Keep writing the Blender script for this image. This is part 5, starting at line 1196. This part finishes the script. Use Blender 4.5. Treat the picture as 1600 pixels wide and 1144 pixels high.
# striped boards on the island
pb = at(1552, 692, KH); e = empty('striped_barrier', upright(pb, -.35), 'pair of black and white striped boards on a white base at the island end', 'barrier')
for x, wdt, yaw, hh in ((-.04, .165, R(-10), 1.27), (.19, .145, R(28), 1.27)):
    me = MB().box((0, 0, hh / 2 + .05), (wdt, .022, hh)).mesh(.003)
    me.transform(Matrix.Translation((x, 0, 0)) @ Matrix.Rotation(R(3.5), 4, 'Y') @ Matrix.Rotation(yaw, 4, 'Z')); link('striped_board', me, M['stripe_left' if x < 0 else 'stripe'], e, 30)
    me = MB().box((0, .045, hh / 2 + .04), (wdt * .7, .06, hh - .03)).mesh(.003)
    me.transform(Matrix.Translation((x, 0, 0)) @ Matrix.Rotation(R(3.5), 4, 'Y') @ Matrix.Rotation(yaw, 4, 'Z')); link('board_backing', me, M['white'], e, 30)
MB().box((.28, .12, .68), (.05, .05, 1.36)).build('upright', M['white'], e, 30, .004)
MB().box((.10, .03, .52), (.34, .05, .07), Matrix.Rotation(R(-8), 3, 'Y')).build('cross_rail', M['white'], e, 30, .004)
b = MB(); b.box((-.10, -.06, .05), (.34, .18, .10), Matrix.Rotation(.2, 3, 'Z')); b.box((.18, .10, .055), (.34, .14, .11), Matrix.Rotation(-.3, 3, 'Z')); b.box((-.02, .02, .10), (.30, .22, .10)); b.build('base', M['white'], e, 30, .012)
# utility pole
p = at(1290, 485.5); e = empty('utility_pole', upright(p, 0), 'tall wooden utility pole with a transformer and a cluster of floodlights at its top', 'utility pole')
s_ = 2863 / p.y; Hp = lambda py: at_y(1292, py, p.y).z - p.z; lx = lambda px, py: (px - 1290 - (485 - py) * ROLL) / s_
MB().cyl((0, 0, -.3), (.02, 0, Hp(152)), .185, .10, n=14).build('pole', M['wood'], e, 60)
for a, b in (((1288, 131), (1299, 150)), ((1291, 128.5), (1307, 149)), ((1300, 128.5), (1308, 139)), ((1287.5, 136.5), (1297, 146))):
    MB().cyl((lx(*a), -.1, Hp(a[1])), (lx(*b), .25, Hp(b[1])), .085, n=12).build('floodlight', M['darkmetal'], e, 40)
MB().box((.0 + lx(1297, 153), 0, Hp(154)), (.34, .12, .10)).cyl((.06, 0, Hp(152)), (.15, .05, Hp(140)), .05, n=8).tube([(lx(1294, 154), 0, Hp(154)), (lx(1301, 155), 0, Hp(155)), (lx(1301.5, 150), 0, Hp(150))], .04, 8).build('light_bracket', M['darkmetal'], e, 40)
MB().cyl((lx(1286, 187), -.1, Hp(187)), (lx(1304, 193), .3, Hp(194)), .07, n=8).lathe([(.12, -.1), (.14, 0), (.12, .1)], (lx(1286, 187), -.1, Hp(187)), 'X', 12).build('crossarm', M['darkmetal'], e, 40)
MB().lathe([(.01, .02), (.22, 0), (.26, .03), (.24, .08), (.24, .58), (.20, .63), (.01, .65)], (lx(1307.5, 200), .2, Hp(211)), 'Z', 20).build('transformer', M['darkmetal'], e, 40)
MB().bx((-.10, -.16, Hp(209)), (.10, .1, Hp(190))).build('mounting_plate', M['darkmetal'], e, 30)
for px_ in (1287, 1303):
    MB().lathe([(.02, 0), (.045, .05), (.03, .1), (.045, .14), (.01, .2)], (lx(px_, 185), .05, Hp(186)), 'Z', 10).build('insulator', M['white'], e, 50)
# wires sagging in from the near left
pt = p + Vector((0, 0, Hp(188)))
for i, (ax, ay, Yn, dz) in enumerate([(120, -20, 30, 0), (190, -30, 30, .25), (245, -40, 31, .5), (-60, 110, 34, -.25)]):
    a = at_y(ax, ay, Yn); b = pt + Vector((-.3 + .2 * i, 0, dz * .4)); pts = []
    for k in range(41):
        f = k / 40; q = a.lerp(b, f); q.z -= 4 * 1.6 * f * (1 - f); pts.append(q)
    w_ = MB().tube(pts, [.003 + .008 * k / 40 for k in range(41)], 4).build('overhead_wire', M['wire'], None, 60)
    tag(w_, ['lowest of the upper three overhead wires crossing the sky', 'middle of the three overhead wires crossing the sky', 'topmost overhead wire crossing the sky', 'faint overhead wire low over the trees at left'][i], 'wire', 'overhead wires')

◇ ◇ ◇

● **Instruction**: Write the complete data out, exactly as above.

● **Result**:
Keep writing the Blender script for this image. This is part 5, starting at line 1196. This part finishes the script. Use Blender 4.5. Treat the picture as 1600 pixels wide and 1144 pixels high.
# striped boards on the island
pb = at(1552, 692, KH); e = empty('striped_barrier', upright(pb, -.35), 'pair of black and white striped boards on a white base at the island end', 'barrier')
for x, wdt, yaw, hh in ((-.04, .165, R(-10), 1.27), (.19, .145, R(28), 1.27)):
    me = MB().box((0, 0, hh / 2 + .05), (wdt, .022, hh)).mesh(.003)
    me.transform(Matrix.Translation((x, 0, 0)) @ Matrix.Rotation(R(3.5), 4, 'Y') @ Matrix.Rotation(yaw, 4, 'Z')); link('striped_board', me, M['stripe_left' if x < 0 else 'stripe'], e, 30)
    me = MB().box((0, .045, hh / 2 + .04), (wdt * .7, .06, hh - .03)).mesh(.003)
    me.transform(Matrix.Translation((x, 0, 0)) @ Matrix.Rotation(R(3.5), 4, 'Y') @ Matrix.Rotation(yaw, 4, 'Z')); link('board_backing', me, M['white'], e, 30)
MB().box((.28, .12, .68), (.05, .05, 1.36)).build('upright', M['white'], e, 30, .004)
MB().box((.10, .03, .52), (.34, .05, .07), Matrix.Rotation(R(-8), 3, 'Y')).build('cross_rail', M['white'], e, 30, .004)
b = MB(); b.box((-.10, -.06, .05), (.34, .18, .10), Matrix.Rotation(.2, 3, 'Z')); b.box((.18, .10, .055), (.34, .14, .11), Matrix.Rotation(-.3, 3, 'Z')); b.box((-.02, .02, .10), (.30, .22, .10)); b.build('base', M['white'], e, 30, .012)
# utility pole
p = at(1290, 485.5); e = empty('utility_pole', upright(p, 0), 'tall wooden utility pole with a transformer and a cluster of floodlights at its top', 'utility pole')
s_ = 2863 / p.y; Hp = lambda py: at_y(1292, py, p.y).z - p.z; lx = lambda px, py: (px - 1290 - (485 - py) * ROLL) / s_
MB().cyl((0, 0, -.3), (.02, 0, Hp(152)), .185, .10, n=14).build('pole', M['wood'], e, 60)
for a, b in (((1288, 131), (1299, 150)), ((1291, 128.5), (1307, 149)), ((1300, 128.5), (1308, 139)), ((1287.5, 136.5), (1297, 146))):
    MB().cyl((lx(*a), -.1, Hp(a[1])), (lx(*b), .25, Hp(b[1])), .085, n=12).build('floodlight', M['darkmetal'], e, 40)
MB().box((.0 + lx(1297, 153), 0, Hp(154)), (.34, .12, .10)).cyl((.06, 0, Hp(152)), (.15, .05, Hp(140)), .05, n=8).tube([(lx(1294, 154), 0, Hp(154)), (lx(1301, 155), 0, Hp(155)), (lx(1301.5, 150), 0, Hp(150))], .04, 8).build('light_bracket', M['darkmetal'], e, 40)
MB().cyl((lx(1286, 187), -.1, Hp(187)), (lx(1304, 193), .3, Hp(194)), .07, n=8).lathe([(.12, -.1), (.14, 0), (.12, .1)], (lx(1286, 187), -.1, Hp(187)), 'X', 12).build('crossarm', M['darkmetal'], e, 40)
MB().lathe([(.01, .02), (.22, 0), (.26, .03), (.24, .08), (.24, .58), (.20, .63), (.01, .65)], (lx(1307.5, 200), .2, Hp(211)), 'Z', 20).build('transformer', M['darkmetal'], e, 40)
MB().bx((-.10, -.16, Hp(209)), (.10, .1, Hp(190))).build('mounting_plate', M['darkmetal'], e, 30)
for px_ in (1287, 1303):
    MB().lathe([(.02, 0), (.045, .05), (.03, .1), (.045, .14), (.01, .2)], (lx(px_, 185), .05, Hp(186)), 'Z', 10).build('insulator', M['white'], e, 50)
# wires sagging in from the near left
pt = p + Vector((0, 0, Hp(188)))
for i, (ax, ay, Yn, dz) in enumerate([(120, -20, 30, 0), (190, -30, 30, .25), (245, -40, 31, .5), (-60, 110, 34, -.25)]):
    a = at_y(ax, ay, Yn); b = pt + Vector((-.3 + .2 * i, 0, dz * .4)); pts = []
    for k in range(41):
        f = k / 40; q = a.lerp(b, f); q.z -= 4 * 1.6 * f * (1 - f); pts.append(q)
    w_ = MB().tube(pts, [.003 + .008 * k / 40 for k in range(41)], 4).build('overhead_wire', M['wire'], None, 60)
    tag(w_, ['lowest of the upper three overhead wires crossing the sky', 'middle of the three overhead wires crossing the sky', 'topmost overhead wire crossing the sky', 'faint overhead wire low over the trees at left'][i], 'wire', 'overhead wires')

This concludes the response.